O governo recém-empossado está emparedado.

Os sinais de insubmissão estão por todos os lados: na troca de comando das Forças Armadas à negativa do antecessor, que ainda se declara presidente em suas redes, em passar a faixa.

A alardeada desmobilização dos acampamentos na capital, na semana passada, não era o começo do fim de um circo que saía de cena e deixava o país fadado a navegar, pelos próximos anos, pelas águas da normalidade, sem as cortinas de fumaça produzidas diariamente pelo bolsonarismo, como alguns — este autor, inclusive — chegaram a projetar.

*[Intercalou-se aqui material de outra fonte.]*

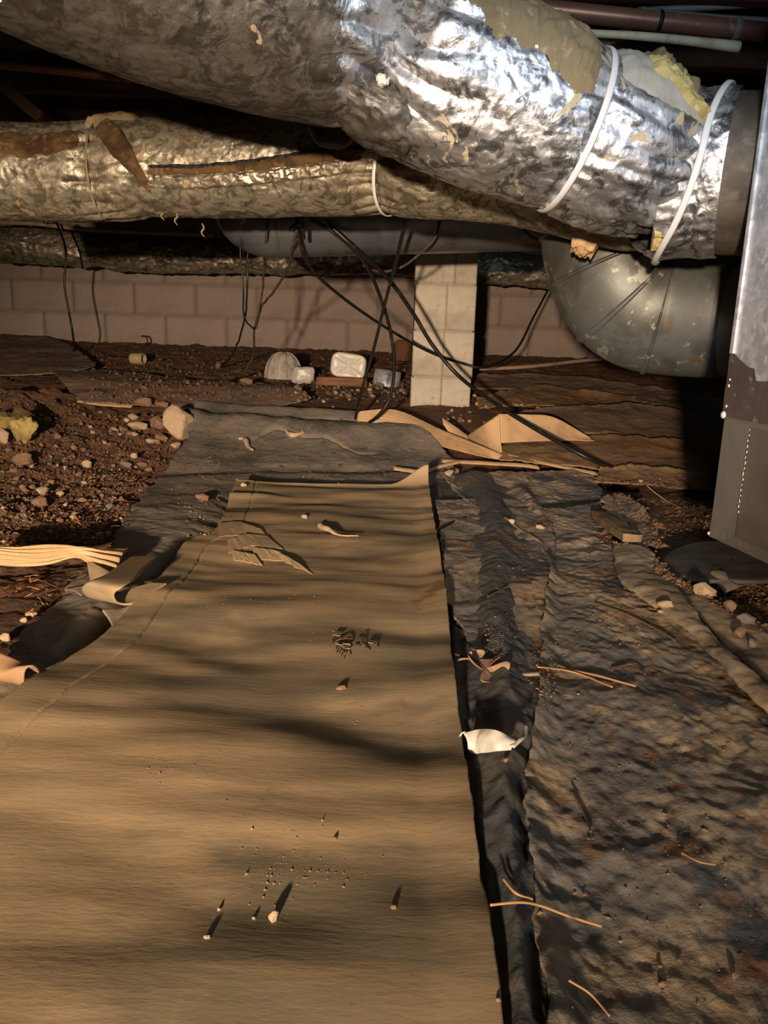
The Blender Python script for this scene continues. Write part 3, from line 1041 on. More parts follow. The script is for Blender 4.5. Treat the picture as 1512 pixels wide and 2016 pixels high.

A saída de cena era só performance; um drible nas atenções guardadas para o dia 1º.

Pós-Bolsonaro, o estado de tensão e o espírito golpista se reproduzem agora sem precisar passar por gabinetes oficiais.

Bolsonaro sai de cena; os riscos que ele sempre representou à democracia, não.

O ex-presidente e seu pendor à psicopatia envenenaram o tecido social e legaram aos sucessores um país dividido, conflagrado, armado até os dentes e, agora, sitiado.

Todo mundo — do parlamentar que teve o gabinete destruído ao jornalista da cidadezinha do interior —, acordou nesta segunda-feira com um alvo na testa.

Dizer que Bolsonaro e o núcleo mais próximo precisam ser responsabilizados por tudo o que incitaram e colheram em forma de destruição é insuficiente. O nó está em outro lugar: quem vai cumprir a ordem se quem tem as armas não quer a paz?

Vendo tudo agora em perspectiva, não é difícil dizer como tudo começou. Difícil é dizer como vai terminar.